┌──

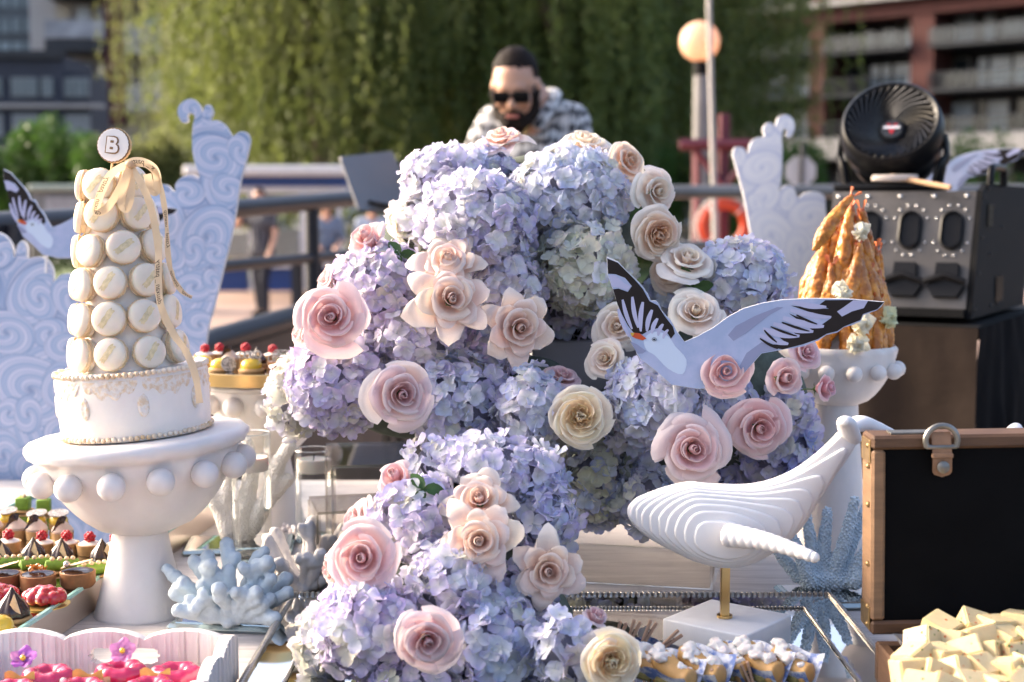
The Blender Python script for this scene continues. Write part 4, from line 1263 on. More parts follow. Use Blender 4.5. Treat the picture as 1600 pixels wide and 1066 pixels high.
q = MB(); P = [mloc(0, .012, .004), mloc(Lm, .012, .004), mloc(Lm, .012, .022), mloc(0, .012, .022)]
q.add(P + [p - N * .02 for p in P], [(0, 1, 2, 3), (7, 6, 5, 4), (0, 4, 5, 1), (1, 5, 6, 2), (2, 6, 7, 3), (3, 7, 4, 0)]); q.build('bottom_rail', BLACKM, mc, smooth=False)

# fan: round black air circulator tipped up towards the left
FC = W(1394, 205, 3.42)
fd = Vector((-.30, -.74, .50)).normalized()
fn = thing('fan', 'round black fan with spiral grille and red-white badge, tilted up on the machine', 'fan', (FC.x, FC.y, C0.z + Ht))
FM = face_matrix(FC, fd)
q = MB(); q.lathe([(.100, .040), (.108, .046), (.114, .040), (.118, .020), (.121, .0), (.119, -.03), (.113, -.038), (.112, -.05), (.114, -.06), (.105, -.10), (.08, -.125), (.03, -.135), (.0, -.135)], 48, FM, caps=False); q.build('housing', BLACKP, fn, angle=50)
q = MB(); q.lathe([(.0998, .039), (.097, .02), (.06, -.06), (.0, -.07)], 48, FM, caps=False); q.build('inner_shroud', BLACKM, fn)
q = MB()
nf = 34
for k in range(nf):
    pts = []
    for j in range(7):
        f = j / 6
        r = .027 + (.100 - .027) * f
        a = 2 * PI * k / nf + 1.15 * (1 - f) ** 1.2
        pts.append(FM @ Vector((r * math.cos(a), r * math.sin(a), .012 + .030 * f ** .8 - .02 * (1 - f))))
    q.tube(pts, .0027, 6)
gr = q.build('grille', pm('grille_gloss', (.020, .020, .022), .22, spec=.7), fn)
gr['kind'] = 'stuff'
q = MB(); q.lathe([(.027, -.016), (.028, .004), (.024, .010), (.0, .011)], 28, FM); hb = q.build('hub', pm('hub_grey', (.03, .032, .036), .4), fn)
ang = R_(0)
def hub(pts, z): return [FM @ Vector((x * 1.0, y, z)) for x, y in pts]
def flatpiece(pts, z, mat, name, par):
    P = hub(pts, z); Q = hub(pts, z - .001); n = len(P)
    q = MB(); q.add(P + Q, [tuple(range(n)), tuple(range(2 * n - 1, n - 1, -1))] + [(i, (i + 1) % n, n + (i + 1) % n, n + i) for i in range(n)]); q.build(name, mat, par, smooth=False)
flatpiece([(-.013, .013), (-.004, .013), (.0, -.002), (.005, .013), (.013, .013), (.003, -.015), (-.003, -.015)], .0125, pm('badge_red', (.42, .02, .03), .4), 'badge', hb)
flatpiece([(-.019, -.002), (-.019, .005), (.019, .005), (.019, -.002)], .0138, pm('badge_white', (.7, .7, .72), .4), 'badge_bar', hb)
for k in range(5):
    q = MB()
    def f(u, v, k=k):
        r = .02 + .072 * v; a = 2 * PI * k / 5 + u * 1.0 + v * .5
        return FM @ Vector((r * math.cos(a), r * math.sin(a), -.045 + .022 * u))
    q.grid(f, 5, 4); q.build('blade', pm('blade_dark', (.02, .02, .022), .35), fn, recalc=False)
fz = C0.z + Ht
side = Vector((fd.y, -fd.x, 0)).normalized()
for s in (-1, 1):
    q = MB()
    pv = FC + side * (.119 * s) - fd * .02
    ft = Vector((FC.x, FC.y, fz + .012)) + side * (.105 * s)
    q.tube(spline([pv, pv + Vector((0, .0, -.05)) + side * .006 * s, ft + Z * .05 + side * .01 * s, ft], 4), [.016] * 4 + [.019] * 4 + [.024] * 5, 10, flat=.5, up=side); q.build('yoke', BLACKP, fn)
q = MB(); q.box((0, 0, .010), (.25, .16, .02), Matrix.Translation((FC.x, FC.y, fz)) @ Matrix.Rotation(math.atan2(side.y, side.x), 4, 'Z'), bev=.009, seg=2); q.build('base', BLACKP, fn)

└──

** Exercise description **
Omitting all pictures, restate exactly the lines of the material from its start through the line that contains "q.add(P + [p".

** Answer to this problem **
The Blender Python script for this scene continues. Write part 4, from line 1263 on. More parts follow. Use Blender 4.5. Treat the picture as 1600 pixels wide and 1066 pixels high.
q = MB(); P = [mloc(0, .012, .004), mloc(Lm, .012, .004), mloc(Lm, .012, .022), mloc(0, .012, .022)]
q.add(P + [p - N * .02 for p in P], [(0, 1, 2, 3), (7, 6, 5, 4), (0, 4, 5, 1), (1, 5, 6, 2), (2, 6, 7, 3), (3, 7, 4, 0)]); q.build('bottom_rail', BLACKM, mc, smooth=False)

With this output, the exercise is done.